2022/11/07

「没後30年 松本清張はよみがえる」第18回『無宿人別帳』

  西日本新聞の連載「松本清張はよみがえる」第18回(2022年11月7日)は、松本清張の時代小説の代表作『無宿人別帳』について論じています。担当デスクが付けた表題は「はみ出し者の不運に にじませた人生哲学」です。毎回、9×9文字で担当デスクに上手いタイトルを付けて頂いています。
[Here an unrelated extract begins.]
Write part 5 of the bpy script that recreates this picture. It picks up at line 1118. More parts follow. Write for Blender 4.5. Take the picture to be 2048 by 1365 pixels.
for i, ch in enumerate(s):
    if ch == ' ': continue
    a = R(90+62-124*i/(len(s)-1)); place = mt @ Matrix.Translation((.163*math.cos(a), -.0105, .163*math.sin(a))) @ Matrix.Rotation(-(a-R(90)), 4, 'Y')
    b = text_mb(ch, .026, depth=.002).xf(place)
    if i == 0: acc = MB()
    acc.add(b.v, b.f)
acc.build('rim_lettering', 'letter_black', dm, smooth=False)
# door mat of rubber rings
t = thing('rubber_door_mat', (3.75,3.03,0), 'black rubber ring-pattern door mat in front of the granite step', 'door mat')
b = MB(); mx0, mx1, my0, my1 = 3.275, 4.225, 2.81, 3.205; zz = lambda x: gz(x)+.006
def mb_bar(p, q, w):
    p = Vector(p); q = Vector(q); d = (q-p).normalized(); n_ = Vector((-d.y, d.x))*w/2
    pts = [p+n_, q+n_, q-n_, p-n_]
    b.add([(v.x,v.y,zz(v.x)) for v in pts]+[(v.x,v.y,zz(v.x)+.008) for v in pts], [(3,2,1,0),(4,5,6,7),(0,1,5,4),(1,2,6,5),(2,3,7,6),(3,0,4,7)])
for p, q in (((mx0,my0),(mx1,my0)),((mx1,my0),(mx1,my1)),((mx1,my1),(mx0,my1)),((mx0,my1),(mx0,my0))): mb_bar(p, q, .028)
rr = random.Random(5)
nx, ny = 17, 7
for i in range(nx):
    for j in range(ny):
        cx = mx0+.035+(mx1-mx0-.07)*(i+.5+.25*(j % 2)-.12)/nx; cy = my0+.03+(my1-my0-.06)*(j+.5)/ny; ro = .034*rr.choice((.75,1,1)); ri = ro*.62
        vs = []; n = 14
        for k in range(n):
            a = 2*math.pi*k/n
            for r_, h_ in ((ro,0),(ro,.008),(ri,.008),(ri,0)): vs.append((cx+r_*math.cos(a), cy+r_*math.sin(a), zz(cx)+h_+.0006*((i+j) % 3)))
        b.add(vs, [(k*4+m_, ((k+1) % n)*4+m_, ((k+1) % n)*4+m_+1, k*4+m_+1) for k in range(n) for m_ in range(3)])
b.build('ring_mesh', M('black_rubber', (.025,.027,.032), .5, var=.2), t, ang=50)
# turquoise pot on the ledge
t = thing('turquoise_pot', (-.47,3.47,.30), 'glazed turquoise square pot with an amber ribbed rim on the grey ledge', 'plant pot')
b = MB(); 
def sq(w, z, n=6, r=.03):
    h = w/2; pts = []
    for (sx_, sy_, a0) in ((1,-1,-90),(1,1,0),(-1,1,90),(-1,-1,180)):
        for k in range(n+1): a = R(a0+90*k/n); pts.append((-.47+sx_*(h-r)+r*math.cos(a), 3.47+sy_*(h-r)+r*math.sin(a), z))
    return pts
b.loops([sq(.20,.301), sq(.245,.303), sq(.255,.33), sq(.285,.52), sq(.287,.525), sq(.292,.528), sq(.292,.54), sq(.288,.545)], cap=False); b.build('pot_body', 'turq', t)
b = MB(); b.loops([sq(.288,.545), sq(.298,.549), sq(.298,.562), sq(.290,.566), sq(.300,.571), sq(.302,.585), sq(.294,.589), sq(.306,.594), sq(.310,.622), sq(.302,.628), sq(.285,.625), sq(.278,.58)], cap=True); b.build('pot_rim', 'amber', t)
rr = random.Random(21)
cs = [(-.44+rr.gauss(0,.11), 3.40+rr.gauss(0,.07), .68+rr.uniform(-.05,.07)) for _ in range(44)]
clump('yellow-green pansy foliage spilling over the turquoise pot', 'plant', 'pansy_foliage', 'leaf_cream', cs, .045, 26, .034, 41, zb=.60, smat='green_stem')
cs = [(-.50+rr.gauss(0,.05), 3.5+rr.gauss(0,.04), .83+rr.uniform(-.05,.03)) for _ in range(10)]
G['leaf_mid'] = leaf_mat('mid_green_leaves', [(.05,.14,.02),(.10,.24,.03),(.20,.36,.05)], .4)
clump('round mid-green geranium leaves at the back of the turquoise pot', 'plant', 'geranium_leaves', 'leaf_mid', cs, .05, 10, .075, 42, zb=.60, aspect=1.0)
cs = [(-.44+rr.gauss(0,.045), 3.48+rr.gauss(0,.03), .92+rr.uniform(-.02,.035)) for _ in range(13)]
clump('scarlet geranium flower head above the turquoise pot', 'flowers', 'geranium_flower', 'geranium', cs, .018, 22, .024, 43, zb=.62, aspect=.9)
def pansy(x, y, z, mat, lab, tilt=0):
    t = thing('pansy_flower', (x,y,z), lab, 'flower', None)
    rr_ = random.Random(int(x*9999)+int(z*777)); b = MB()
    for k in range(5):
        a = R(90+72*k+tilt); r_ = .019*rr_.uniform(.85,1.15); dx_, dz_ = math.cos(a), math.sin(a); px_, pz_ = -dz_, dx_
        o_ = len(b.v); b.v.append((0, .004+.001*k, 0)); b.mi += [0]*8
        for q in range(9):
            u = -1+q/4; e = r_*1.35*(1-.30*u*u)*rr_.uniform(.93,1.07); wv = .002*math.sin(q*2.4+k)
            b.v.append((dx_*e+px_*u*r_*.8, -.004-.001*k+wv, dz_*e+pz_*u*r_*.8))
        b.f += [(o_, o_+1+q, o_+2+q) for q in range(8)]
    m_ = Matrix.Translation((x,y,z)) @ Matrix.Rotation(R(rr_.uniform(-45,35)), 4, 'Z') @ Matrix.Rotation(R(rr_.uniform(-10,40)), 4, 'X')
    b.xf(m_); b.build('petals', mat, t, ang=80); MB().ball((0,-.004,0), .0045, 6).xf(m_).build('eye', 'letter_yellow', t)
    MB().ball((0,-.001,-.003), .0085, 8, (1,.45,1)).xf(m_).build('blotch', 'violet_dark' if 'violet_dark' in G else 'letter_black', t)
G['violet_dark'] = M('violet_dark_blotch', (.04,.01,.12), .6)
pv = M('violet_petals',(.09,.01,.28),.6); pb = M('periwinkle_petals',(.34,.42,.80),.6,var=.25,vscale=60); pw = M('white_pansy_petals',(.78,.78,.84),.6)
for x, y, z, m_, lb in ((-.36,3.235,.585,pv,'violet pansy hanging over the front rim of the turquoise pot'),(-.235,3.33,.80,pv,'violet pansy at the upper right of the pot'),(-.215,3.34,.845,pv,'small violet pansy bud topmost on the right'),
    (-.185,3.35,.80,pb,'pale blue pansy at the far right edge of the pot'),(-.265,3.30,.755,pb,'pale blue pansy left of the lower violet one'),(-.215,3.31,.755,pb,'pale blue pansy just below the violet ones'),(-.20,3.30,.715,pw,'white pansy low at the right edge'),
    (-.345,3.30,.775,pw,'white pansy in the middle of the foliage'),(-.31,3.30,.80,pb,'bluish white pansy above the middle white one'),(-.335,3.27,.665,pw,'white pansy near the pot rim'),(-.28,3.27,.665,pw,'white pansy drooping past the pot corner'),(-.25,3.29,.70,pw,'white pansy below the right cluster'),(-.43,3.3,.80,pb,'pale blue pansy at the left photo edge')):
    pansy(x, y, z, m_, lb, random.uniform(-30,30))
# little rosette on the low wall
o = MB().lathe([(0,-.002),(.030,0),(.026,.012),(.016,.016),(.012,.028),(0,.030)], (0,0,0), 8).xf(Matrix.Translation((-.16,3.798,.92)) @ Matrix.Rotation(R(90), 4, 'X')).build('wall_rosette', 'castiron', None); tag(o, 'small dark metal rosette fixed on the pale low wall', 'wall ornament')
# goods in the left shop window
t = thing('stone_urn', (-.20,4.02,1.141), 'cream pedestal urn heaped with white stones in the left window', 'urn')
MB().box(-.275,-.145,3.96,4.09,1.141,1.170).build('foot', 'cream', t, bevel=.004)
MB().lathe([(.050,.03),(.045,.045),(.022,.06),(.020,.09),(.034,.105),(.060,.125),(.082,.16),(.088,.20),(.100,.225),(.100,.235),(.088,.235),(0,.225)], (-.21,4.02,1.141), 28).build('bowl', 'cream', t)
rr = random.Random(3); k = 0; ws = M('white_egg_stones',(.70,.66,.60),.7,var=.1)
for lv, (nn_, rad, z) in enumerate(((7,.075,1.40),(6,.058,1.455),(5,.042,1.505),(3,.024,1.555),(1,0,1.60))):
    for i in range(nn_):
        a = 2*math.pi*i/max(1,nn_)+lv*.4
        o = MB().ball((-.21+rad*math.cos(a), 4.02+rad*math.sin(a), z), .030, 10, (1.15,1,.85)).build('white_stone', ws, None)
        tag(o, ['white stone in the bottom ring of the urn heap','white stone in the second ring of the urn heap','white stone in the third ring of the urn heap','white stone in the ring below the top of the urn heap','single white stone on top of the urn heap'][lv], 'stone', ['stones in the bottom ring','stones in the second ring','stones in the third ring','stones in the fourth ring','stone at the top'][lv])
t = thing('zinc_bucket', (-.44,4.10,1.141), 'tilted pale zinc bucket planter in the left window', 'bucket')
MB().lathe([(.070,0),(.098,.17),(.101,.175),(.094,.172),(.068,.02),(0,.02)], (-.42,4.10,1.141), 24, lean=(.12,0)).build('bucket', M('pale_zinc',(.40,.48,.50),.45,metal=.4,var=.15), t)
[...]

『黒牢城』で信長に反旗を翻した武将・荒木村重を描き、直木賞を獲得した米澤穂信さんとのmatch-upです。

 無宿人とは、江戸時代に宗門人別改帳(戸籍原簿のようなもの)に登録されなかった人々の総称です。追放刑を受けたり、生家から勘当されたり、無断で居住地を去る「欠落」をした人々が無宿人と呼ばれました。天明の飢饉で、無宿人の数が飛躍的に増大し、江戸の治安が悪化したと言われます。本作で描かれるのは、この頃の江戸で、無宿人の犯罪が社会問題化し、更生施設として隅田川の石川島に人足寄場が設置された時代です。

 例えば「海嘯(つなみ)」に登場する野州(現在の栃木県)出身の無宿人・卯之吉は、石川島の人足寄場に収容されたことに感謝して次のように述べています。「おれは此処がありがてえところだと思っている。お飯は下さる。寝るところもある。おまけに出る時は鳥目(金銭)までくださるのだ。考えてもみね。おれは、ここへ来るまでは橋の下や軒の蔭に寝ていたのだ。菰をかぶって往来を歩いたものだ。人に乞食か非人のように見られてよ」と。この時代、無宿人は犯罪の有無にかかわらず捕らえられて、佐渡金山の地底深くで強制的に労働されることもありました。「世界初の職業訓練施設」と言われた石川島は、恵まれた場所で、山本周五郎の『さぶ』でもそこは、窃盗の濡れ衣を着せられた主人公の栄二にとっての「成長の場」として描かれています。